Thursday 9 May 2013

Camp: An Introduction


Camp. The word itself is enough to send shivers down my spine and make me run to the bathroom to tell my shower and toilet how much I love and appreciate them… shortly followed by curling into a ball in my bed and chanting magic incantations to try calm me down and ward off all the horrible memories of sleeping outside with bugs crawling over my face, and especially the dreaded “Doug the spade.”

But no amount of chanting or crying or screaming could have prepared me for the horror that was last week.

I, Amy Leigh Bouwer, the person who would literally rather stay in bed with a book for years on end than walk outside, went on a camp. Don’t even laugh. I mean, really, we’re talking about the girl who will not go into her bathroom for weeks on end if there happens to be a rain spider on the OUTSIDE of the window. I know. I still can’t quite believe it myself. But I did it. And I’m alive (surprisingly enough.)

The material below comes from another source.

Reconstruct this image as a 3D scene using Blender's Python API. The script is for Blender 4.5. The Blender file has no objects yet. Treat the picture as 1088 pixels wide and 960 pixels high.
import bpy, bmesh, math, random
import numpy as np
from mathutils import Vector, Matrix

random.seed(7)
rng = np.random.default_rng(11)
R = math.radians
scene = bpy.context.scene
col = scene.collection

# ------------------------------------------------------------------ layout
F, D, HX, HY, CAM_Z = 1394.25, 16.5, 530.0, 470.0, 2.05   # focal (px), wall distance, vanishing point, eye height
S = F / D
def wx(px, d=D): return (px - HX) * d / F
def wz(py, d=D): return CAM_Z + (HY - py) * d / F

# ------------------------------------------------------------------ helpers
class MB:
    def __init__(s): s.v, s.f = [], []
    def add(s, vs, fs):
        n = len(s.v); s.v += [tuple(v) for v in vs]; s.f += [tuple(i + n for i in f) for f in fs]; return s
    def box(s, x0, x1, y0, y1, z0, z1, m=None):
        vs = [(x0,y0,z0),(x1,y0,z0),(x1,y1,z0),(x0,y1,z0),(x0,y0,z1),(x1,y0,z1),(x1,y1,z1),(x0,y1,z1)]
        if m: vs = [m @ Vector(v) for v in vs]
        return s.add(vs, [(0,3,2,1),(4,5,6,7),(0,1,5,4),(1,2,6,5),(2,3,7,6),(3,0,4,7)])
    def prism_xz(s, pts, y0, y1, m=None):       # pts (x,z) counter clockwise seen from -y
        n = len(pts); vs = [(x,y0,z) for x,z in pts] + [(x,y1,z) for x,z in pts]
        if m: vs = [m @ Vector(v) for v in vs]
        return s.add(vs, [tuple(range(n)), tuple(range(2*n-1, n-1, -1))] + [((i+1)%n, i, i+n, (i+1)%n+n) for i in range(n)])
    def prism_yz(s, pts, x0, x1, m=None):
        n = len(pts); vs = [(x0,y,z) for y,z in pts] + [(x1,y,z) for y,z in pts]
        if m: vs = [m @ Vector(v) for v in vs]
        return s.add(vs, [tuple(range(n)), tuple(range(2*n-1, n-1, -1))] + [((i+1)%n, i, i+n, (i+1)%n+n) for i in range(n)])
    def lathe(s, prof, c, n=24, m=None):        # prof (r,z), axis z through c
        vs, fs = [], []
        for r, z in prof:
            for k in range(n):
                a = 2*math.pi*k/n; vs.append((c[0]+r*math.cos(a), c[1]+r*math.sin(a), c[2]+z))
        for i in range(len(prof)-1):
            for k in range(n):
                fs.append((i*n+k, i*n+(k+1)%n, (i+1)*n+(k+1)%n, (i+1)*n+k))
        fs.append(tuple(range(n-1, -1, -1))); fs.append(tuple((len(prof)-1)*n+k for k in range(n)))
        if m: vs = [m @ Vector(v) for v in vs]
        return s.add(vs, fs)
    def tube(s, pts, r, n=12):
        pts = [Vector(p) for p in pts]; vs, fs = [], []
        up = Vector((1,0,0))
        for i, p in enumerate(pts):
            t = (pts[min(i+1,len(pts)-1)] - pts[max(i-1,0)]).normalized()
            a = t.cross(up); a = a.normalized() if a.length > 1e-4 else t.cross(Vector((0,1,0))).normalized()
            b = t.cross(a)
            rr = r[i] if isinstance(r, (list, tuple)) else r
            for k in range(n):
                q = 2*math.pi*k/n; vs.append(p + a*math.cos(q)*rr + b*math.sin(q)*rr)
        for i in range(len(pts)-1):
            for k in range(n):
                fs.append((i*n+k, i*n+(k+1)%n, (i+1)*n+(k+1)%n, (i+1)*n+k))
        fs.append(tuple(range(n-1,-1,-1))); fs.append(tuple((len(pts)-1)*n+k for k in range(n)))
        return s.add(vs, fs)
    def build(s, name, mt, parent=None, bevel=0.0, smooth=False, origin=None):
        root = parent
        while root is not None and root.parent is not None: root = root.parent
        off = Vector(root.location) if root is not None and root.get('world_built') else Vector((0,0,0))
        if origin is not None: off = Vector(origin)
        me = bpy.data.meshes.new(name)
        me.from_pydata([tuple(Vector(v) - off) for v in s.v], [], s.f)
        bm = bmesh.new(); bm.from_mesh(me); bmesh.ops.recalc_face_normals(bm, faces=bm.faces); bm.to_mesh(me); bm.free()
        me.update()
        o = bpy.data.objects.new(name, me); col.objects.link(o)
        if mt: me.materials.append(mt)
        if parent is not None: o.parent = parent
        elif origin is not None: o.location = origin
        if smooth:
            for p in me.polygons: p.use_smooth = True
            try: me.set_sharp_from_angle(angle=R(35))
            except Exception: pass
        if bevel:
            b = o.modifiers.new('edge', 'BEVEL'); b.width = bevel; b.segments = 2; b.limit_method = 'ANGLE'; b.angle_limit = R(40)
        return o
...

But I’m not talking about those mandatory school camps that my school sends us on once a year to teach us “team-building” (i.e. arguing over how to do things that you will NEVER EVER need in real life) and “an appreciation for nature” (i.e. sleeping in a dormitory with cockroaches and mice and who-knows-what-else, then hiking for like an hour). No no, dear, inexperienced children. I am talking about full-on, hiking through the middle of nowhere with all your belongings in a backpack, then sleeping in a tent for four nights. And by hiking I mean walking over an average of about four mountains a day. And by backpack I mean something that holds your clothes, food, cooking equipment, toiletries, sleeping bag, shelter (tent) – basically everything you need to survive – and weighs an average of about 20 kg. And by the middle of nowhere, I mean YOU LITERALLY COULD NOT SEE ANOTHER PERSON/HOUSE/TELEPHONE WIRE/CELLPHONE/TV/BED/SHOWER/TOILET FOR THE WHOLE TIME. Fun.

So basically for the next couple of days / weeks / years (however long it takes me to type out all of my experiences) I will be retelling the horror story that was my camping trip in the most accurate and possibly entertaining way I can manage without forcing myself to relive it all over again. Really. It was that bad.